### Data lines
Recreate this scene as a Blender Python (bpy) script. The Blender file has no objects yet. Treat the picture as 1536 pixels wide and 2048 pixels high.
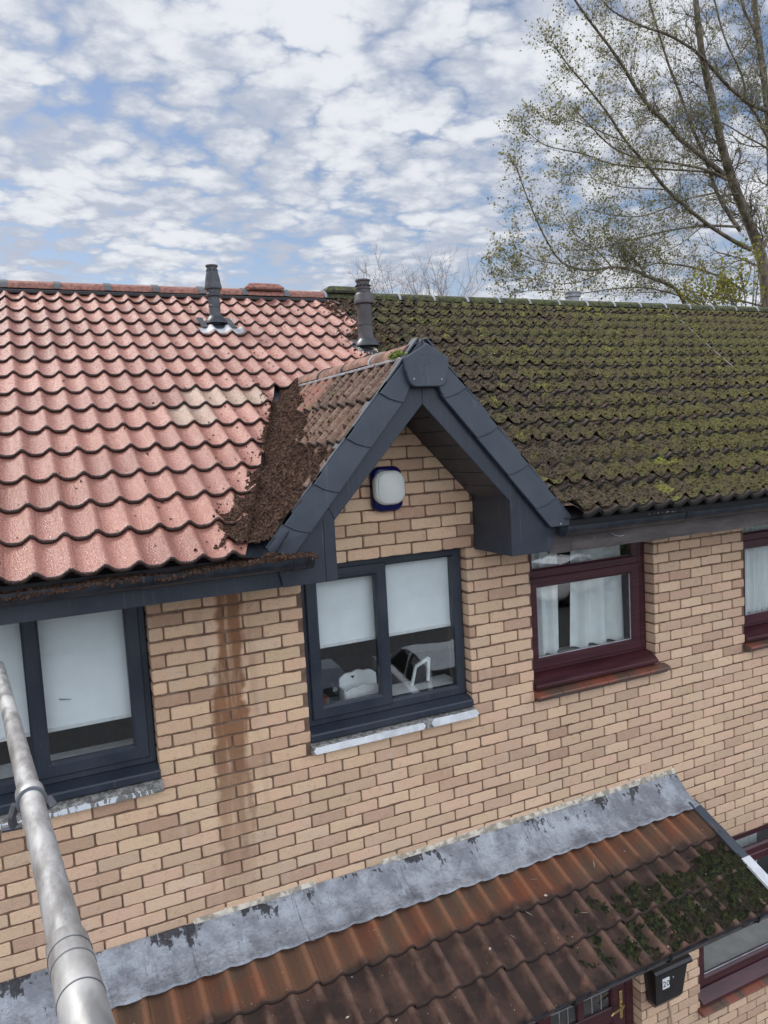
import bpy, bmesh, math, random
import numpy as np
from mathutils import Vector, Matrix, noise as mn

random.seed(7); np.random.seed(7)
C = bpy.context.scene.collection
SC = bpy.context.scene
R = math.radians

# ------------------------------------------------------------------ camera
FPX = 1531.35; CAM = (-1.4256, -4.3206, 1.8742); YAW, PITCH, ROLL = .4393, -.0915, -.0552
def cam_basis():
    cy, sy, cp, sp, cr, sr = math.cos(YAW), math.sin(YAW), math.cos(PITCH), math.sin(PITCH), math.cos(ROLL), math.sin(ROLL)
    f = Vector((sy*cp, cy*cp, sp)); r = Vector((cy, -sy, 0)); u = r.cross(f)
    return cr*r+sr*u, -sr*r+cr*u, f
CR, CU, CF = cam_basis()
cd = bpy.data.cameras.new('camera'); cam = bpy.data.objects.new('camera', cd); C.objects.link(cam)
cd.sensor_fit = 'VERTICAL'; cd.sensor_height = 24; cd.lens = 24*FPX/2048
cd.clip_start = .05; cd.clip_end = 2000
cam.matrix_world = Matrix(((CR.x, CU.x, -CF.x, CAM[0]), (CR.y, CU.y, -CF.y, CAM[1]), (CR.z, CU.z, -CF.z, CAM[2]), (0, 0, 0, 1)))
SC.camera = cam
def atY(u, v, Y):            # a pixel of the photograph on the vertical plane y = Y
    d = CF+CR*((u-768)/FPX)-CU*((v-1024)/FPX); o = Vector(CAM)
    return o+d*((Y-o.y)/d.y)

# ------------------------------------------------------------------ view, sun, sky
SC.view_settings.view_transform = 'Standard'; SC.view_settings.look = 'None'
SC.view_settings.exposure = 0.42; SC.view_settings.gamma = 1.0
SUN_EL, SUN_AZ = R(50), R(322)       # azimuth clockwise from +Y (north): behind the roof to the left
sl = bpy.data.lights.new('sun', 'SUN'); sl.energy = 2.5; sl.angle = R(14); sl.color = (1, .965, .91)
so = bpy.data.objects.new('sun', sl); C.objects.link(so)
sd = Vector((math.sin(SUN_AZ)*math.cos(SUN_EL), math.cos(SUN_AZ)*math.cos(SUN_EL), math.sin(SUN_EL)))
so.rotation_euler = sd.to_track_quat('Z', 'Y').to_euler(); so.location = (0, -6, 12)

class NT:
    """small wrapper for writing node graphs"""
    def __init__(s, tree): s.t = tree; s.t.nodes.clear()
    def n(s, typ, inp=None, **kw):
        nd = s.t.nodes.new(typ)
        for k, v in kw.items(): setattr(nd, k, v)
        for k, v in (inp or {}).items(): s.put(nd.inputs[k], v)
        return nd
    def put(s, sock, v):
        if isinstance(v, bpy.types.NodeSocket): s.t.links.new(v, sock)
        elif isinstance(v, bpy.types.Node): s.t.links.new(v.outputs[0], sock)
        else:
            if sock.type == 'RGBA' and len(v) == 3: v = (*v, 1)
            sock.default_value = v
    def m(s, op, a, b=0.0, c=None, clamp=False):
        nd = s.n('ShaderNodeMath', operation=op, use_clamp=clamp); s.put(nd.inputs[0], a); s.put(nd.inputs[1], b)
        if c is not None: s.put(nd.inputs[2], c)
        return nd.outputs[0]
    def mix(s, f, a, b, mode='MIX'):
        nd = s.n('ShaderNodeMix', data_type='RGBA', blend_type=mode)
        s.put(nd.inputs[0], f); s.put(nd.inputs[6], a); s.put(nd.inputs[7], b); return nd.outputs[2]
    def noise(s, v, scale, detail=4, rough=.55, dist=0.0, out=0):
        nd = s.n('ShaderNodeTexNoise', {'Vector': v, 'Scale': scale, 'Detail': detail, 'Roughness': rough, 'Distortion': dist}); return nd.outputs[out]
    def vor(s, v, scale, feat='F1', out=0, rnd=1.0):
        nd = s.n('ShaderNodeTexVoronoi', {'Vector': v, 'Scale': scale, 'Randomness': rnd}, feature=feat); return nd.outputs[out]
    def ss(s, x, a, b, lo=0.0, hi=1.0):
        nd = s.n('ShaderNodeMapRange', {0: x, 1: a, 2: b, 3: lo, 4: hi}, interpolation_type='SMOOTHSTEP'); return nd.outputs[0]
    def scale(s, v, k):
        nd = s.n('ShaderNodeVectorMath', operation='MULTIPLY'); s.put(nd.inputs[0], v); nd.inputs[1].default_value = k; return nd.outputs[0]
    def bump(s, h, strength=.5, dist=.01, normal=None):
        i = {'Height': h, 'Strength': strength, 'Distance': dist}
        if normal is not None: i['Normal'] = normal
        return s.n('ShaderNodeBump', i).outputs[0]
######
To do
Write down every line from the opening of the listing to the line with "R = math.radians", both included, and nothing else; the pictures are omitted.

Solved problem
Recreate this scene as a Blender Python (bpy) script. The Blender file has no objects yet. Treat the picture as 1536 pixels wide and 2048 pixels high.
import bpy, bmesh, math, random
import numpy as np
from mathutils import Vector, Matrix, noise as mn

random.seed(7); np.random.seed(7)
C = bpy.context.scene.collection
SC = bpy.context.scene
R = math.radians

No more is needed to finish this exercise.